Following a precedent set by the Czech Republic in late February, the three EU newcomers would make the first step to joining the US visa-waiver programme which requires a more intrusive sharing of passenger data than in the EU.

The three countries, however, insisted that the move would not contravene EU rules.

Slovakia’s draft text “takes as a source of inspiration the existing memorandum signed by the Czechs and the US, but also reflects different comments and opinions as expressed by the European Commission.

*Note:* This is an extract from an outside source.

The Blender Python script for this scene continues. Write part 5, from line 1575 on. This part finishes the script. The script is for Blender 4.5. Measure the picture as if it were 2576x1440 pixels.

So I believe our draft would be more in line with the position of the commission,” Kubis said.

“There will be nothing in the deal which would breach the EU’s competence,” Penke said.

Slovenian Foreign Minister Dmitrij Rupel, who chaired Monday’s meeting, reacted cautiously to the announcement, saying “our wish is that all citizens of the EU could travel anywhere without a visa, especially to the US”.

He said he hoped EU and US officials could reach agreement on the visa issue at a meeting in Slovenia Thursday.

“We are convinced that we will be able to reach an agreement and a compromise on this point,” Rupel said.

Exposing the deep rift within the EU, the Czech Republic angered Brussels two weeks ago when it signed a separate bilateral deal with the US under which it agreed to closer cooperation on air security in return for a visa waiver.

Brussels had been trying to convince Washington to extend its visa-waiver programme to include all 27 EU member states.

Most Europeans believe that being able to travel abroad without a visa shows they are not second rate citizens.

But many in the 12 countries that have joined the bloc since 2004 – most of which are former Communist states in eastern Europe – have grown increasingly frustrated with the slow progress achieved in this area by Brussels.

“For the moment, the Czech case is not dangerous, but it’s a yellow card – it has to be stopped before any more countries break ranks,” an EU political expert at the Centre for European Policy Studies in Brussels, Piotr Kaczynski said hours before the Latvia’s decision was announced Monday.

Washington has been criticised for negotiating separate visa deals with EU member states, saying these would have more leverage if they negotiated together.

A deal with all 27 EU members would be better for the US than a deal with a single country, Kaczynski told DPA.

“The majority of Europeans taking off for the US leave not from Prague, but from London, Paris, Frankfurt,” he said.

US Secretary of State Condoleezza Rice defended Washington, saying the bilateral agreement arose from US legislation that dictates that the US can only conclude visa deals with individual countries.

Congress last year enacted the law designed to make it easier for eastern Europeans to travel to the US under pressure from countries like the Czech Republic, Hungary, Poland, Romania and the Baltic states. As members of NATO, they felt their citizens should be allowed to come to the US without a visa.